Philippines 2015

Philippines

Carnet de reportage / Mindanao (15) Entrevue avec Aïda Seisa

Rescapée du « massacre de Paquibato » (14 juin 2015) Aïda Seisa se cachait depuis. Début août, elle a refait surface pour venir témoigner lors d’une séance du conseil municipal de Davao. Mais elle est toujours menacée et notre entrevue a eu lieu dans une maison sûre où elle vit recluse.

Aïda Seisa est dirigeante de l’Alliance des paysans du district de Paquibato (PADIPA) et secrétaire du KMP (la principale organisation paysanne des Philippines) pour la région sud de Mindanao. Dans la nuit du 13 au 14 juin dernier, l’armée mitraillait sa maison. Aïda, son époux et sa fille de 12 ans parvenaient à s’enfuir, mais trois militants indigènes qui lui avaient rendu visite ce soir-là étaient abattus – voir les épisodes (10) Paquibato, (12) Disparue et (13) Scène du crime de ce Carnet de reportage à Mindanao.

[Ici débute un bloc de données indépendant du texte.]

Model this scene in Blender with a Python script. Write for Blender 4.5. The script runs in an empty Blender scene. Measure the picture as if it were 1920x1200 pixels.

Restée cachée pendant plus d’un mois, Aïda Seisa réapparaît le 4 août quand elle se présente pour témoigner devant le conseil municipal de Davao (Davao Today, 04/08/2015 : Missing massacre survivor surfaces, recounts ordeal to city councilors). Cible probable de l’opération qui s’est conclue par le « massacre de Paquibato », Aïda continue de craindre pour sa vie, d’autant qu’elle est un témoin clé du drame. Lors de longues journées cloîtrée entre quatre murs, elle n’en finit pas de ressasser les événements dont elle garde des séquelles.
Lors de nos précédentes rencontre, en mai dernier, Aïda parlait un anglais basique mais tout à fait compréhensible et nous avions beaucoup discuté sans avoir besoin d’interprète. Cette fois, elle en demande un : « A présent, tout se mélange, je ne sais plus parler anglais… » Elle dit ça d’une voix où la tension est palpable et, pendant tout l’entretient – plusieurs fois interrompu par des crises de larmes –, elle parlera trop vite, trop fort et ses paupières ne cesseront de cligner nerveusement.

« Ce soir-là, je venais de rentrer d’une mission d’observation à Quimotod (un autre village du district de Paquibato). Nous avions prévu de fêter les anniversaires de mes filles et de mon mari – tous à la fois parce que ça coûte moins cher –, et nous avions invité des amis : le Datu (chef indigène) Ruben Enlog, Randy Carnassa et Oligario Quimbo, tous militants du mouvement paysan et indigène. Ma mère était là, aussi. Nous avons mangé, bu du vin de coco… La fusillade a commencé un peu avant minuit. Nous nous sommes jetés à plat ventre. Ruben et Randy Carnasa étaient touchés. Ma fille aussi, elle avait reçu une balle dans le bras. Randy a crié : « ne tirez pas, il n’y a que des civils ici ». Mais les coups de feu ont continué. Nous avons rampé sous le plancher de la maison (elle est bâtie sur pilotis d’une cinquantaine de centimètres). Mon mari tirait ma fille. Randy Carnasa nous a dit de filer, de ne pas s’occuper de lui, qu’il fallait que quelqu’un s’en sorte pour raconter ce qui s’était passé. Nous avons sauté la clôture, traversé la route à toute vitesse, puis nous sommes lancé dans la pente qui descend jusque dans la vallée. On courrait, on tombait, on roulait, on s’écorchait les mains, les genoux, les épines nous déchiraient a peau. Mon mari portait ma fille. Ma mère était restée là-haut, immobile sous le plancher. Les soldats ne l’ont pas trouvée jusqu’à ce qu’elle sorte de sa cachette, des heures plus tard.
Après, pendant six jours, nous n’avons pas cessé de nous déplacer, nous mangions surtout des noix de coco. J’ai pu emprunter un téléphone pour appeler Hanimay
(secrétaire de l’organisation de défense des droits humains Karapatan)…
Il n’y avait pas de guérilleros, ni chez moi, ni dans les alentours. Nous n’avions pas d’armes. Nous sommes des civiles et il n’y a pas eu d’affrontement. Alors, pourquoi ont-ils tiré ? C’est moi qu’ils (les militaires) voulaient. Ils veulent me tuer parce que je dénonce la militarisation de nos communautés et les violations des droits humains dont ils se rendent coupables. C’est moi qu’il voulaient… et à cause de moi mes amis ont été assassinés… Je me sens responsable de leur mort ».